View Full Version : Cast iron pipe clogged - this is not good

05-15-2011, 01:41 PM
My recent post had a picture of CI pipe under kitchen sink that had rotted through.

Unfortunately, when I cut out the bad section of pipe I found it is 75% full of sludge even where it is pitched properly. Below are pictures.

1) Should I replace as much of the horizontal run of CI assuming it is full of sludge? Or would it be acceptable to try to snake it clean? It goes about 20' before going vertical to below the slab and another 20' to exit the house.

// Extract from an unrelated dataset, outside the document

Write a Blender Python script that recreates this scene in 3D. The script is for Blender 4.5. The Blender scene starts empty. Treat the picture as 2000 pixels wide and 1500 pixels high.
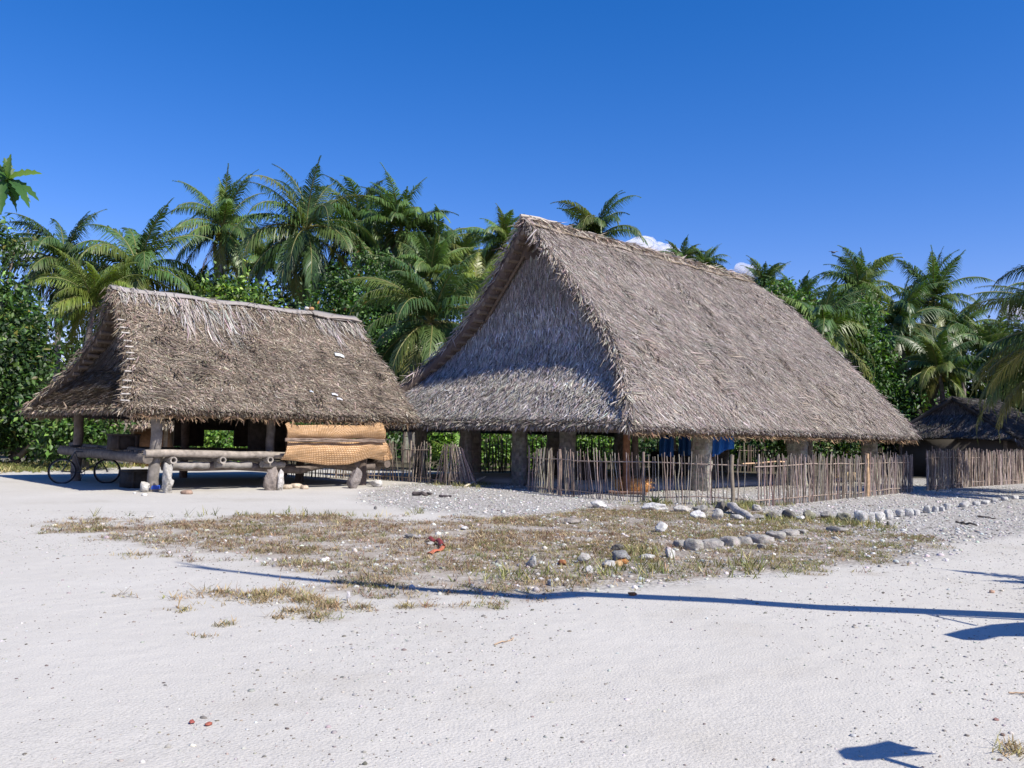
import bpy, math, random
import numpy as np
from mathutils import Vector, noise as mnoise

# ------------------------------------------------------------------ camera, sky, sun, exposure
SC = bpy.context.scene
COL = SC.collection
F, EYE = 1700.0, 1.4
PITCH = math.atan(105 / 1700); ROLL = math.atan(.02)
_R = np.array([1, 0, 0.]); _U = np.array([0, -math.sin(PITCH), math.cos(PITCH)])
FW = np.array([0, math.cos(PITCH), math.sin(PITCH)])
CR = math.cos(ROLL) * _R + math.sin(ROLL) * _U
CU = -math.sin(ROLL) * _R + math.cos(ROLL) * _U
EYEP = np.array([0, 0, EYE])
from mathutils import Matrix
cd = bpy.data.cameras.new('camera'); cam = bpy.data.objects.new('camera', cd); COL.objects.link(cam)
cd.sensor_width = 36; cd.lens = 36 * F / 2000; cd.clip_start = .05; cd.clip_end = 6000
m = Matrix(((CR[0], CU[0], -FW[0], 0), (CR[1], CU[1], -FW[1], 0), (CR[2], CU[2], -FW[2], EYE), (0, 0, 0, 1)))
cam.matrix_world = m
SC.camera = cam
SUN_EL = math.radians(47); SUN_AZ = math.radians(-39)      # azimuth measured from +X
SD = np.array([math.cos(SUN_EL) * math.cos(SUN_AZ), math.cos(SUN_EL) * math.sin(SUN_AZ), math.sin(SUN_EL)])
w = bpy.data.worlds.new('World'); SC.world = w; w.use_nodes = True
nt = w.node_tree; nt.nodes.clear()
sky = nt.nodes.new('ShaderNodeTexSky'); sky.sky_type = 'NISHITA'; sky.sun_disc = False
sky.sun_elevation = SUN_EL; sky.sun_rotation = math.atan2(SD[0], SD[1])
sky.altitude = 0; sky.air_density = 1.0; sky.dust_density = 0.25; sky.ozone_density = 3.0
hs = nt.nodes.new('ShaderNodeHueSaturation'); hs.inputs['Saturation'].default_value = 1.41; hs.inputs['Value'].default_value = 1.0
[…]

2) What should I do about the run under the slab? Is it likely to be equally clogged?




05-15-2011, 03:23 PM
As long as the structure of the pipe is sound then cabling and flushing the line should be fine.

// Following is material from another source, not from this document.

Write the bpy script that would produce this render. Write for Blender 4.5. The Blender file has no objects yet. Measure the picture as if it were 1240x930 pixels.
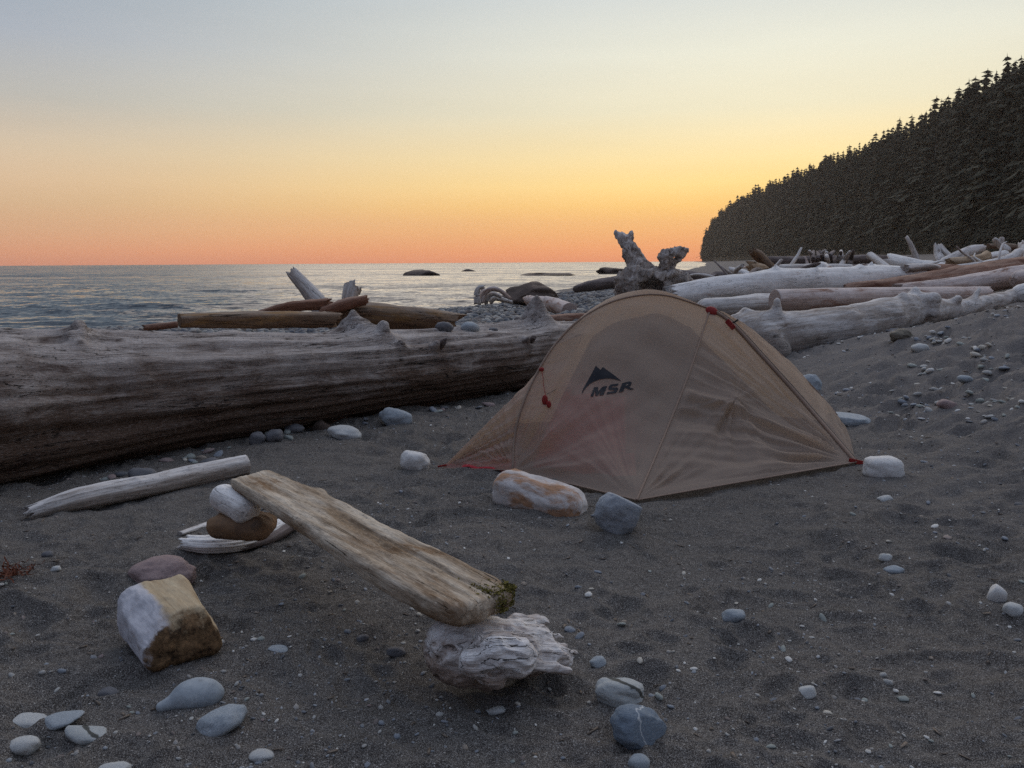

You may consider a water jet, to clear it as well.
I would cable it several times without a cutter, and then add the cutter.
Cable onece dry and then with water running through the fixtures when cabling to wash the gunk down stream.

05-15-2011, 03:46 PM
As long as the structure of the pipe is sound then cabling and flushing the line should be fine.

OK. Do I test the structure of the pipe by tapping on it?

05-15-2011, 04:59 PM
First is a visual inspection, can you see any damage or evidence of leakage??

Then go ahead and tap it with a small hammer or the handle of a screwdriver to see if anything crumbles from that effort.
Next would be cabling which will do a final test of the piping.

Sac City Plumbing

05-15-2011, 06:23 PM
When you tap it the pipe should have a ring to it vs a dull thud for a bad pipe.

05-16-2011, 08:06 AM
I decided to go ahead a replace all the cast iron pipe to the utility sink where a plumber had previously installed a PVC Y for a W&D hookup. Partly so I could install a good cleanout for snaking under the slab easily. It's in a crawlspace so I'm not so concerned about sound.

The sludge in the pipe was not as bad as I went further down the line. I think it all goes back to when the house was built in '68 and there was a down bend in the CI where the kitchen fittings connected.

BTW, my Makita battery powered angle grinder with a diamond blade made it easy (but messy) to cut through the pipe.